Konu konuyu açtı, Doğu ve Güneydoğu demişken ilginç bir tespitimi paylaşayım. Oralarda aileler çok çocukludur. Kıt kanaat geçinirler, çocuklarına hiçbir zaman yeterince ihtimamı göstermezler, ihtimamı gösterseler zaten çok çocuk yapmazlar ya.. bir, iki dedin mi durursun! Neyse.. Dolayısı ile yaz-kış oradaki ailelere bakarsanız görürsünüz ki çocukların üzerilerinde giysi, ayakkabı pek olmaz.. Olsa da yırtık-pırtıkdır. Eğitim ise hak getire..Yani çocuklar -ki geleceğimiz olur kendileri- orada ziyan-zebil, yarı aç, yarı tok, bitap bir yaşam sürerler. Yani çocuk bol olunca iktisat kuralıdır, fiyatı ucuzlar, değeri azalır, bol olduğu için kimse yüzlerine bakmaz, sebze bile bol olursa hem ucuzlar hem de talep az olduğu için tezgahta çürür gider, satılmaz.. Bu yüzden her ailede çocuk fazla fakat değeri de o kadar azdır. Madalyonun öteki yüzü ise biraz karışıktır! Bu çocuklardan birine zarar veren olursa, veya başına bir iş gelirse ya da aile çocuğu bir şekilde kaybederse bakın o zaman neler olur. Örneğin siz trafik kazasında istemeden bir çocuğa çarpın, yaralayın onu.. Sonra bakın bakalım başınıza neler geliyor! Sizin emdiğiniz sütü burnunuzdan getirirler. Hele bir de o çocuk ölürse yandınız! Türkiye’den kaçarsanız belki kurtulursunuz! Yoksa sizi rahat bırakmazlar! Çünkü o zaman o “kaybedilen çocuk” çok değerli olur! Hatta aileye şu kadar yaşasaydı, şu kadar gelir getirecekti gibisinden hesaplar yapılır. Neden? Çünkü sizden kan parası alacaklardır! Yani ne kadar koparabilirlerse o kadarı kardır. Burada önemli olan çocuk değil çünkü arkada daha bir sürü var. Bu yüzden Doğuda-Güneydoğuda görev yapan devlet görevlilerine, iş için orada bulunanlara Allah kolaylık versin, böyle bir durumdan sakınsınlar, benim kendilerine tavsiyem budur.  
Mektubumu burada bitiri….
“Dilime doladım” kusura bakmayın!

İsmail Memiş
05.01.2011
15.00

EKSTRA NOT: Alın size akıllara zarar bir öneri...

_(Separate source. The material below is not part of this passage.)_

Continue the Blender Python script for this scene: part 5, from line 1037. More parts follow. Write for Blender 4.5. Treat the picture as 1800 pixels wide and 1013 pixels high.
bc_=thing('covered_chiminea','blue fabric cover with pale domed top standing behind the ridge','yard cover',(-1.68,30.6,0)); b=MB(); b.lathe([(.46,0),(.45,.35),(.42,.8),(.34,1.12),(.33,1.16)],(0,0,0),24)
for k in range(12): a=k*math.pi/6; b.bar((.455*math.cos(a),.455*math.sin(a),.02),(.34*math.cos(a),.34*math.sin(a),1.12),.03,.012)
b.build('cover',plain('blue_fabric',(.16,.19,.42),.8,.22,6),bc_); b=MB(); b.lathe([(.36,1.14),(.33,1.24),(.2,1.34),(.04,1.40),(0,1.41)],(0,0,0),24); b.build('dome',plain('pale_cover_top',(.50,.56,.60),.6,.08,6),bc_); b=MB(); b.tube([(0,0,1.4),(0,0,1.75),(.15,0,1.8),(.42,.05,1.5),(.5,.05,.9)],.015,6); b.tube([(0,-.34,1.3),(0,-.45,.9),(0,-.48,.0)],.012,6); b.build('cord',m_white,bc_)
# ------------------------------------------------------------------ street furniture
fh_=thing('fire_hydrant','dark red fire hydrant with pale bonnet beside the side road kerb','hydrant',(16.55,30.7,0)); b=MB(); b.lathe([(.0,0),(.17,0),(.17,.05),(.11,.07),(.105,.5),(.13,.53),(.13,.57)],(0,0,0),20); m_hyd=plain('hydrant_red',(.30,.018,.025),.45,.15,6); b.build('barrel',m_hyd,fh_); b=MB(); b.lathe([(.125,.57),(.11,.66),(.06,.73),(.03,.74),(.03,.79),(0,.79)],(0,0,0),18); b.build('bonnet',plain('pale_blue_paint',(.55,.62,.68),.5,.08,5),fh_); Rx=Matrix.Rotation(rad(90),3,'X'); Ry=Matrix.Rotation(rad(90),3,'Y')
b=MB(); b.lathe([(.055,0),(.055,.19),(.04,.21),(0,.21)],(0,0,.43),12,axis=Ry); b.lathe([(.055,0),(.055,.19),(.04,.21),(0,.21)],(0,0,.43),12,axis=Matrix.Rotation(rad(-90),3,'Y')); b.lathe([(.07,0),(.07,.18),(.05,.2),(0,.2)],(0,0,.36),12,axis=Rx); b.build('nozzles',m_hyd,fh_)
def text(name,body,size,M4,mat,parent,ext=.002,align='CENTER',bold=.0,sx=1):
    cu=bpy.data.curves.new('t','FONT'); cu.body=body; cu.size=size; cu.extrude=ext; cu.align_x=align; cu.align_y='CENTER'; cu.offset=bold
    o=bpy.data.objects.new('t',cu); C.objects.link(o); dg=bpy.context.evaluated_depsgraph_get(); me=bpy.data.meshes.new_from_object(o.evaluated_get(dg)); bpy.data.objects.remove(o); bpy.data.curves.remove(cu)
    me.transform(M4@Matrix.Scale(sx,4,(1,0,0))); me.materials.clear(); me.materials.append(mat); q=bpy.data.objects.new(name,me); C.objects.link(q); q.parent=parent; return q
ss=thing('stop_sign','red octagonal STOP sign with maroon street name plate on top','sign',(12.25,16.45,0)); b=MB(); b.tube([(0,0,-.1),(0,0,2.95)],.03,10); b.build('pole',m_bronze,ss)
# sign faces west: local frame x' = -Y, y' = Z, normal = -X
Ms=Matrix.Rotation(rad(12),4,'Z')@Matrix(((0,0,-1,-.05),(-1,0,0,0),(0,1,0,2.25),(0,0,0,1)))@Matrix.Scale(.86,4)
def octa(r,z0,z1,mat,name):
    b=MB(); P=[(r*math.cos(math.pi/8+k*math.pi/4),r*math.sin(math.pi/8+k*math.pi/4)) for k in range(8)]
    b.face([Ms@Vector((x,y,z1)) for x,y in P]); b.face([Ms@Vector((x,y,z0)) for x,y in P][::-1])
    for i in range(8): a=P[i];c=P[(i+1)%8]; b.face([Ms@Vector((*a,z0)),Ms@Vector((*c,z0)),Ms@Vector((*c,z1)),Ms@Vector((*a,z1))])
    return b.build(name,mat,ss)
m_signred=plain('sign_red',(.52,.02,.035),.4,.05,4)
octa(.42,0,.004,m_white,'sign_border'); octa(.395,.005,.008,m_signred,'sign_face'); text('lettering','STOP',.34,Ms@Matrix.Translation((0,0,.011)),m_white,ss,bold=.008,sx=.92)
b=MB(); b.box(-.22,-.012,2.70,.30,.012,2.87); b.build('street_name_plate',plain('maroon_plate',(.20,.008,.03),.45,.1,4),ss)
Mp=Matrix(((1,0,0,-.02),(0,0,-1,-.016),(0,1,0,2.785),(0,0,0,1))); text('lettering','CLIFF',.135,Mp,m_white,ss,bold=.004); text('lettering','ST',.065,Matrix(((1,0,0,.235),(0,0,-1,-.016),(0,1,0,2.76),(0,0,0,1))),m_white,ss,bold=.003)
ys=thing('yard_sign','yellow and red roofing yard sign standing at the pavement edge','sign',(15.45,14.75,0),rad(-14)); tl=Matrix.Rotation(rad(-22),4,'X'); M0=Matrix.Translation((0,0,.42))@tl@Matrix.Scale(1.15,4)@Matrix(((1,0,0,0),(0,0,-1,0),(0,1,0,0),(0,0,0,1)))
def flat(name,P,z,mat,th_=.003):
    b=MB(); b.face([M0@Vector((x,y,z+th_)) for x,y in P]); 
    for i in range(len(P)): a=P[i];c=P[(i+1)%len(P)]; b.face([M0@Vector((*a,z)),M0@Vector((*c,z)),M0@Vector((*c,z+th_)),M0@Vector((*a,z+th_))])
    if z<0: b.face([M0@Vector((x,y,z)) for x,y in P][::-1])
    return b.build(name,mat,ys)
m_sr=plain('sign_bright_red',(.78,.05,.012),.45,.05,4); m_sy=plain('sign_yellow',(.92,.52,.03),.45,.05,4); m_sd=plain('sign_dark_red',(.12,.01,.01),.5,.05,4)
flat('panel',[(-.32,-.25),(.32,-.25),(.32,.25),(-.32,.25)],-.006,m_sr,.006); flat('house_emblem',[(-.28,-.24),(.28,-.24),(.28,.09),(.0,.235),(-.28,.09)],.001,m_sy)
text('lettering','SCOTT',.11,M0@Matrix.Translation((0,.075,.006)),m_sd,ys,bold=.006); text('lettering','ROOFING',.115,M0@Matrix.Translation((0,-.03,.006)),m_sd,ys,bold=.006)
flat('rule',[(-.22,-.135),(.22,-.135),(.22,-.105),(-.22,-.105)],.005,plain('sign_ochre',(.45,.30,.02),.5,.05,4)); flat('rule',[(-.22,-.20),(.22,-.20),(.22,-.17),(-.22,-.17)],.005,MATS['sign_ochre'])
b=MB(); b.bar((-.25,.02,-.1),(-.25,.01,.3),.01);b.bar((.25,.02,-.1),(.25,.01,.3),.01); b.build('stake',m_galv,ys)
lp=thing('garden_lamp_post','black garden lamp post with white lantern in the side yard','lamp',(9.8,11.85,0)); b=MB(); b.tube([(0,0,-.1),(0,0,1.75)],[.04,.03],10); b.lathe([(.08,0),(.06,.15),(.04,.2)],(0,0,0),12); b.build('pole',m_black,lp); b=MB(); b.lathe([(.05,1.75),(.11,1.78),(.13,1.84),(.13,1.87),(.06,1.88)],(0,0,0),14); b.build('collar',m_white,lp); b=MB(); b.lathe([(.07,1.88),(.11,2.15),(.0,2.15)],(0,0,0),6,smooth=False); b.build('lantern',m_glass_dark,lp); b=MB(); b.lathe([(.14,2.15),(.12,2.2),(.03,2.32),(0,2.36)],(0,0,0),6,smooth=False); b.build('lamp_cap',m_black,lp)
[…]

Büyükşehirlerimizde batı bölgelerinde vardır ama kaçak elektrik kullanımı doğu-güneydoğuda daha yaygındır. Bu bilinen bir gerçektir. Hatta bu kaçak kullanımın parasını da yasal olarak yaktığını ödeyen bizim gibi(enayilerden)lerden devlet zorla parasını tahsil eder. Bu kaçak elektriği devlet doğuya yatırım yapacak kişileri teşvik için bedava arazi, 5 yıl vergiden muaf gibi.. önerilerin yanında  “5 yıl bedava elektrik” dese ve yatırım doğuya yönelse.. Orada o fabrikalarda çalışacaklarda aldıkları para ile kullandıkları kaçak elektrikten vazgeçip, yasal olarak kullanmaları mümkün olmaz mı acaba? Olur! Hatta “LEGAL KAÇARKÇILIK” da biter belki… Ama bunu kim yapacak, bu hükümet mi?